Jamie Carragher now makes a point about Arsenal after Liverpool’s ongoing VAR drama

This week’s footballing discourse has been utterly dominated by one incident.

Luis Diaz’s disallowed goal against Tottenham has seemingly been the only topic of discussion since last weekend within the footballing world.

Jamie Carragher has now weighed in on the incident when writing in his column for The Telegraph, and he’s made an interesting point about Arsenal in his column.

Indeed, there has been a lot of false equivalency this week with fans of many clubs calling for their games to be replayed after Jurgen Klopp made that plea in his press conference this week, and one fanbase that has been rather vocal is the Arsenal fanbase.

The Gunners were wronged against Brentford with an offside call last season, and there have now been a number of semi-sarcastic calls for that game to be replayed on social media.

However, Carragher says that the Arsenal incident isn’t remotely similar to the Diaz goal in that the officials didn’t ultimately realise that they were making a mistake in the moment in real time.

Arsenal incident different
Carragher spoke about why the Diaz incident was so unique.

“Since Saturday there have been a series of examples of shocking refereeing decisions, many including Var, which fans, pundits or journalists are citing as equally worthy of a replay,” Carragher wrote.

“Not one of them is comparable to the Diaz incident because in all those other instances the officials came together in the heat of the moment and made a poor decision that they believed to be correct based on the laws of the game. In some cases – but not all – they later admitted to a mistake and apologised. On Saturday, they came together in the heat of the moment and made the correct decision based on the laws of the game, but failed to communicate it so it did not apply on-field.When the Var forgot to draw offside lines to award Brentford a goal versus Arsenal last February, the procedure was wrong, but there was no goal awarded.
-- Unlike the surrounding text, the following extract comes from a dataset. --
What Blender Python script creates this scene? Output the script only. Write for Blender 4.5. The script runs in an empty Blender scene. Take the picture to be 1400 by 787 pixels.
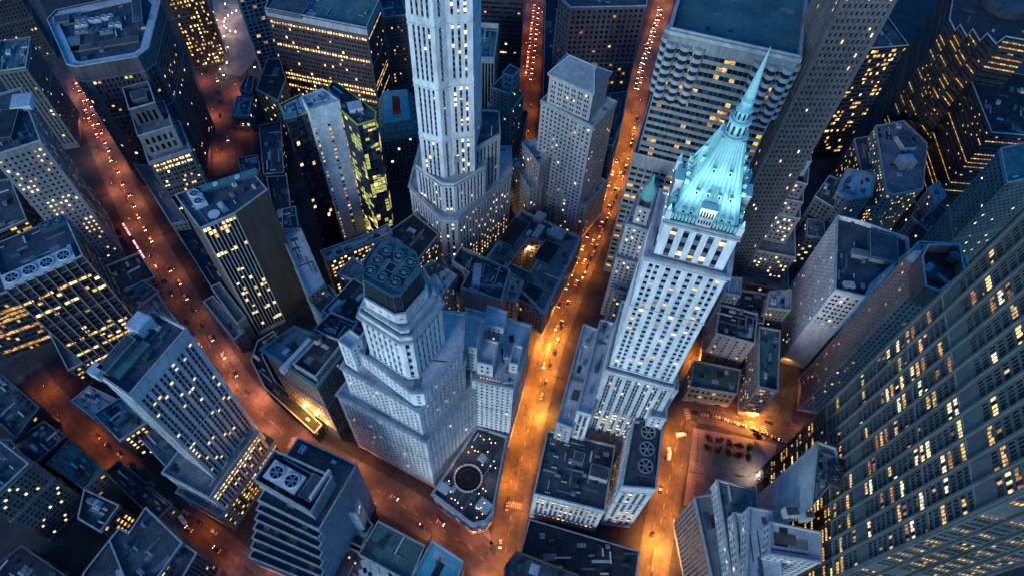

It would only be the same as the Liverpool case had they drawn the lines, given the goal, but the referee continued the game with the score unchanged.”

Unique
Carragher is absolutely right, there’s been nothing quite like the Diaz incident since the introduction of VAR.

Yes, there have been bad decisions and apologies have been issued, but in terms of an incident that was clearly wrong at the time and the VAR knew they were making a mistake as it was happening, that’s never happened before.

This Diaz incident is the worst VAR call we have seen so far, and to compare it to anything else is remiss.